# EXERCISE OBJECTIVE
Take the listing and print it in full, exactly as given.
------------
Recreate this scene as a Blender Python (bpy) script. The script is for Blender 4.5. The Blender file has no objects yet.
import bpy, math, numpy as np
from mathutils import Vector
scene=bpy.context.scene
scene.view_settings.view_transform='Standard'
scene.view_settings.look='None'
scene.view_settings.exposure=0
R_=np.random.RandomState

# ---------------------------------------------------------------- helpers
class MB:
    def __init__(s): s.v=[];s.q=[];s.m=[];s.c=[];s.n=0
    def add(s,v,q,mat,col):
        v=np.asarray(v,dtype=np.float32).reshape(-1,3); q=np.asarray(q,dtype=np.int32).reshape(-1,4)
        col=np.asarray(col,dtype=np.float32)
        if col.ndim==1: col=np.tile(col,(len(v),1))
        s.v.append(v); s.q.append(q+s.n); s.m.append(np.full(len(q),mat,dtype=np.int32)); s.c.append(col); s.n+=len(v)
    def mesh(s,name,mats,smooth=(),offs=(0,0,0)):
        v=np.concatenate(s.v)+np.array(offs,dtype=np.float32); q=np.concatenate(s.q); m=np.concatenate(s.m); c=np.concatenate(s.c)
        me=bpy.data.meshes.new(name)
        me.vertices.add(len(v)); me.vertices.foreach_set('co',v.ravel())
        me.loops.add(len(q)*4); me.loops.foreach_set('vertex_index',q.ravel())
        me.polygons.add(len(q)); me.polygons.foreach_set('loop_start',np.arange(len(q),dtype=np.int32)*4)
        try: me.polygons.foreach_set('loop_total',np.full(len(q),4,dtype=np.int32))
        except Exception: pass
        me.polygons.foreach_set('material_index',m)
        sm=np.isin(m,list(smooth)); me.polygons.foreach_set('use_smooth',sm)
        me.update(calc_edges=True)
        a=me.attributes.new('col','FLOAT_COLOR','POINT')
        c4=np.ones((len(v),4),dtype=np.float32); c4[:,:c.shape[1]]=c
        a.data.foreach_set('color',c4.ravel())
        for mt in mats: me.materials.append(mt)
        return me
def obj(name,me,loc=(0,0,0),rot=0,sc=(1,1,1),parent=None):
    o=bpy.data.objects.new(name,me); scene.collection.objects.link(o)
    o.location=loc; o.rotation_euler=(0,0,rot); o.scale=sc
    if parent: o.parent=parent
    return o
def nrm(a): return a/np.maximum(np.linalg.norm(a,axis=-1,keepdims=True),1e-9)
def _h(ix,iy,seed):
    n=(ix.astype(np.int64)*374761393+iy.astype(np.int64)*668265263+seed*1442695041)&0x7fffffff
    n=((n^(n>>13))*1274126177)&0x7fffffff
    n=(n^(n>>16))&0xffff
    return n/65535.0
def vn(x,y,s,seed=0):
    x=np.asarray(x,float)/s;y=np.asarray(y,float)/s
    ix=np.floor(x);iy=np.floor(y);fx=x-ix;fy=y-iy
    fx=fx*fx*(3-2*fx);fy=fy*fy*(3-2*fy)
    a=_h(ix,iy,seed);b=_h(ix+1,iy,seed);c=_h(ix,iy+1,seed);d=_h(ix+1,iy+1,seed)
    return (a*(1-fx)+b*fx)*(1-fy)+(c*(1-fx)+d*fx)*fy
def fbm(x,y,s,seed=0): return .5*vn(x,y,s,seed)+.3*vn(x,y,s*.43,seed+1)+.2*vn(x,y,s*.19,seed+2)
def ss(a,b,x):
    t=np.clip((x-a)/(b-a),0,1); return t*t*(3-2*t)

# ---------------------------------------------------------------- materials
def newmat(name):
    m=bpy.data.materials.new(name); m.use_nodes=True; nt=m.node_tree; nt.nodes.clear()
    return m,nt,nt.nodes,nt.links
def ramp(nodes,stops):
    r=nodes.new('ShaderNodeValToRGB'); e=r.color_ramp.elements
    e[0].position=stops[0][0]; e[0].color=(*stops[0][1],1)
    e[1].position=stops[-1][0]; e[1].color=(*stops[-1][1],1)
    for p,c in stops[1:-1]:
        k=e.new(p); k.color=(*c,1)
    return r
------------
# WRITTEN SOLUTION
Recreate this scene as a Blender Python (bpy) script. The script is for Blender 4.5. The Blender file has no objects yet.
import bpy, math, numpy as np
from mathutils import Vector
scene=bpy.context.scene
scene.view_settings.view_transform='Standard'
scene.view_settings.look='None'
scene.view_settings.exposure=0
R_=np.random.RandomState

# ---------------------------------------------------------------- helpers
class MB:
    def __init__(s): s.v=[];s.q=[];s.m=[];s.c=[];s.n=0
    def add(s,v,q,mat,col):
        v=np.asarray(v,dtype=np.float32).reshape(-1,3); q=np.asarray(q,dtype=np.int32).reshape(-1,4)
        col=np.asarray(col,dtype=np.float32)
        if col.ndim==1: col=np.tile(col,(len(v),1))
        s.v.append(v); s.q.append(q+s.n); s.m.append(np.full(len(q),mat,dtype=np.int32)); s.c.append(col); s.n+=len(v)
    def mesh(s,name,mats,smooth=(),offs=(0,0,0)):
        v=np.concatenate(s.v)+np.array(offs,dtype=np.float32); q=np.concatenate(s.q); m=np.concatenate(s.m); c=np.concatenate(s.c)
        me=bpy.data.meshes.new(name)
        me.vertices.add(len(v)); me.vertices.foreach_set('co',v.ravel())
        me.loops.add(len(q)*4); me.loops.foreach_set('vertex_index',q.ravel())
        me.polygons.add(len(q)); me.polygons.foreach_set('loop_start',np.arange(len(q),dtype=np.int32)*4)
        try: me.polygons.foreach_set('loop_total',np.full(len(q),4,dtype=np.int32))
        except Exception: pass
        me.polygons.foreach_set('material_index',m)
        sm=np.isin(m,list(smooth)); me.polygons.foreach_set('use_smooth',sm)
        me.update(calc_edges=True)
        a=me.attributes.new('col','FLOAT_COLOR','POINT')
        c4=np.ones((len(v),4),dtype=np.float32); c4[:,:c.shape[1]]=c
        a.data.foreach_set('color',c4.ravel())
        for mt in mats: me.materials.append(mt)
        return me
def obj(name,me,loc=(0,0,0),rot=0,sc=(1,1,1),parent=None):
    o=bpy.data.objects.new(name,me); scene.collection.objects.link(o)
    o.location=loc; o.rotation_euler=(0,0,rot); o.scale=sc
    if parent: o.parent=parent
    return o
def nrm(a): return a/np.maximum(np.linalg.norm(a,axis=-1,keepdims=True),1e-9)
def _h(ix,iy,seed):
    n=(ix.astype(np.int64)*374761393+iy.astype(np.int64)*668265263+seed*1442695041)&0x7fffffff
    n=((n^(n>>13))*1274126177)&0x7fffffff
    n=(n^(n>>16))&0xffff
    return n/65535.0
def vn(x,y,s,seed=0):
    x=np.asarray(x,float)/s;y=np.asarray(y,float)/s
    ix=np.floor(x);iy=np.floor(y);fx=x-ix;fy=y-iy
    fx=fx*fx*(3-2*fx);fy=fy*fy*(3-2*fy)
    a=_h(ix,iy,seed);b=_h(ix+1,iy,seed);c=_h(ix,iy+1,seed);d=_h(ix+1,iy+1,seed)
    return (a*(1-fx)+b*fx)*(1-fy)+(c*(1-fx)+d*fx)*fy
def fbm(x,y,s,seed=0): return .5*vn(x,y,s,seed)+.3*vn(x,y,s*.43,seed+1)+.2*vn(x,y,s*.19,seed+2)
def ss(a,b,x):
    t=np.clip((x-a)/(b-a),0,1); return t*t*(3-2*t)

# ---------------------------------------------------------------- materials
def newmat(name):
    m=bpy.data.materials.new(name); m.use_nodes=True; nt=m.node_tree; nt.nodes.clear()
    return m,nt,nt.nodes,nt.links
def ramp(nodes,stops):
    r=nodes.new('ShaderNodeValToRGB'); e=r.color_ramp.elements
    e[0].position=stops[0][0]; e[0].color=(*stops[0][1],1)
    e[1].position=stops[-1][0]; e[1].color=(*stops[-1][1],1)
    for p,c in stops[1:-1]:
        k=e.new(p); k.color=(*c,1)
    return r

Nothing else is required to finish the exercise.